There’s something a little mercenary about always petitioning God for favors, as if, in Meister Eckhart’s words, God was a cow we turn to when we need milk or cheese or even steak. We’re not concerned with the cow, but with ourselves. It’s very easy to turn prayer into a form of self-centeredness and God into some kind of wish-granting machine. In the end, true prayer really asks that we first get ourselves right with God — not that God get things right with us.
So should we pray for other people and for help when we need it? Of course. But we should do it in the right way. In Tennyson’s Idylls of the King, Arthur famously says to Sir Bedivere:
…Pray for my soul. More things are wrought by prayer
Than this world dreams of. Wherefore let thy voice
Rise like a fountain for me night and day.
But we should also be aware that some forms of prayer are better than others — something we might remember from our catechism classes long ago. From a spiritual viewpoint, adoration, praising God out of gratitude or love, is a higher form of praying than wheedling.
Nevertheless, a few years ago research done on prayer indicated that praying is good for us in general and, perhaps more importantly, good for others. [The Journal of Psychology and Theology 19:71-83.] A more recent study showed that in a carefully regulated experiment, people who were ill improved significantly more than a control group when they were prayed for, even if they did not know people were praying for them. It also seems that people’s happiness in life is related to the way they pray.

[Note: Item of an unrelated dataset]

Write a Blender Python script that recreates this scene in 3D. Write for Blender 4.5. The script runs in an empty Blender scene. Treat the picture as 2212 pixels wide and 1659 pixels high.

What happens when people pray also suggests that it is less important how often a person prays than how well — happier people prayed less frequently, but more attentively. It also seems clear that they were more concerned about God and other people than with themselves.
How then are we to understand the words of Jesus? “Ask and you shall receive, seek and you shall find, knock and it shall be opened to you?” Perhaps Soren Kierkegaard said it best: Prayer does not change God, but it changes the one who prays. When we pray rightly, then, as Jesus taught us, our prayer is always answered, because it turns us to God and God’s saving will for the world. The miracle we are praying for is that we — all of us — will become more faithful and loving, more receptive to God’s gift, and above all, perhaps, to the merciful presence of God in our midst — even when things are not going the way we think they should.
Pray, then, for the people of Ukraine, for those suffering from hunger and natural disaster, and for peace in the world. Then do something about it.